Northern Ireland

NI state papers: Government considered banning Sinn Féin

Sinn Féin's Gerry Adams addresses a rally in west Belfast in 1983
Image caption The newly elected West Belfast MP Gerry Adams addressing a rally in 1983

Previously confidential state files show that the government considered banning Sinn Féin when electoral support for the party started to grow.

The state papers from 1983 also name Gerry Kelly, now a Sinn Féin MLA, as the IRA inmate who shot a prison officer during the Maze jail escape.

Mr Kelly was later charged with the shooting but found not guilty.

More than 1,000 documents have been published by the Public Record Office of Northern Ireland (PRONI).

However, 225 have been kept secret.

PRONI has not published all of the available documents as many of them are said to contain "sensitive personal data".

The files give an insight into government thinking in 1983, when Sinn Féin polled more than 13% in the General Election and Gerry Adams was elected MP for West Belfast.

'Terrorist outrages'

Following the IRA bombing of Harrods department store in London in December 1983, in which six people were killed, the government considered banning Sinn Féin.

The then Northern Ireland Secretary of State, Jim Prior, held a meeting with officials on 19 December 1983 to discuss the position of Sinn Fein in light of the London bombing, according to a memo from civil servant J M Lyon.

The meeting also took place against the backdrop of a statement by the then Taoiseach (Irish Prime Minister) Dr Garrett FitzGerald, that said he was considering proscribing Sinn Féin.

The secretary of state noted that he had power to proscribe any organisation that appeared to him to be concerned in terrorism or promoting it.

There were, the official acknowledged, considerable drawbacks to this course of action.

Image caption Police released this photo of Gerry Kelly in 1983 after he escaped from the Maze prison

Mr Lyon noted: "It would be seen a reaction to the London bombing, when terrorist outrages in Northern Ireland had brought no such response. Sinn Féin might well change its nom de guerre."

The memo added: "There was a danger too that those who had voted for Sinn Féin in recent elections without actively supporting terrorism might be further alienated from the constitutional process."

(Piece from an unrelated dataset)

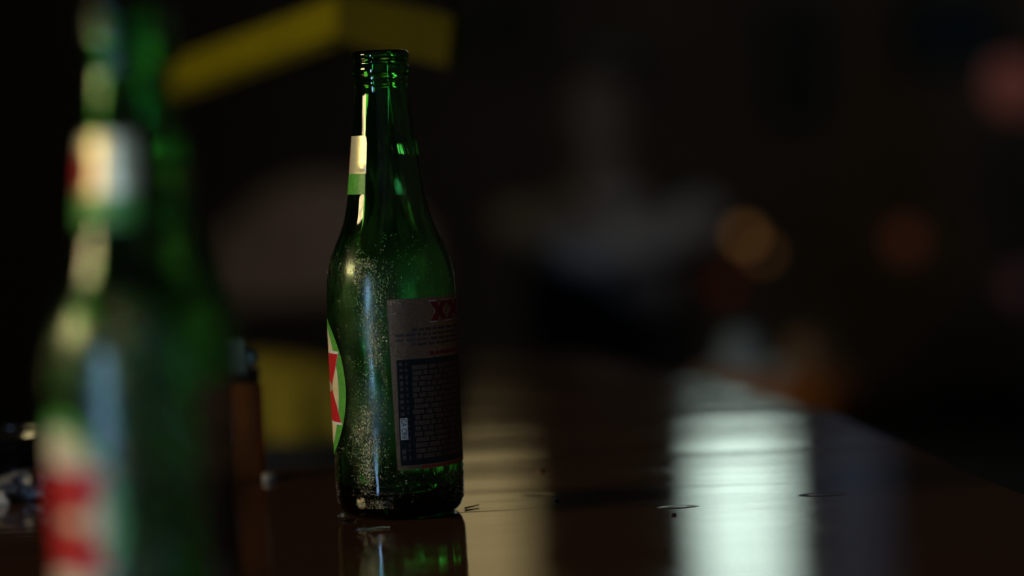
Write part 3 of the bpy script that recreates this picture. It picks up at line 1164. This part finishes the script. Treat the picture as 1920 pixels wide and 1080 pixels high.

In the end, the idea of banning Sinn Féin was rejected.


The newly-released state papers refer to the escape of 38 IRA prisoners from the Maze jail in September 1983.

A report on the break-out refers to Gerry Kelly as the inmate who shot and wounded prison officer John Adams.

According to the official file, another prison guard saw Mr Kelly "pointing a pistol into the control room".

The report added: "This would establish that Prisoner Kelly shot Officer Adams who was on duty in the control (room)."

Gerry Kelly was later charged with the shooting but found not guilty.

'Abuse scandal'

The newly-released papers also include details about a row over the use of the Irish language in the Maze, and accusations of violence against prisoners by staff after the 1983 escape.

The official files also report on government discussions on the scandal involving child abuse at the Kincora boys' home in east Belfast in the 1970s.

These include minutes of a meeting between Northern Ireland Secretary of State Jim Prior and the Lord Chancellor and Attorney-General in London in 1982 at which it was suggested that the brutal murder of a Belfast boy, Brian McDermott in 1973, had possible links to Kincora.

The papers detail some of the high-level political discussions about the child abuse scandal.

The catalogue of files for 1983-1984 will be publicly available online on PRONI website from Friday 27 December 2013 and files will be available to view at PRONI from Monday 30 December.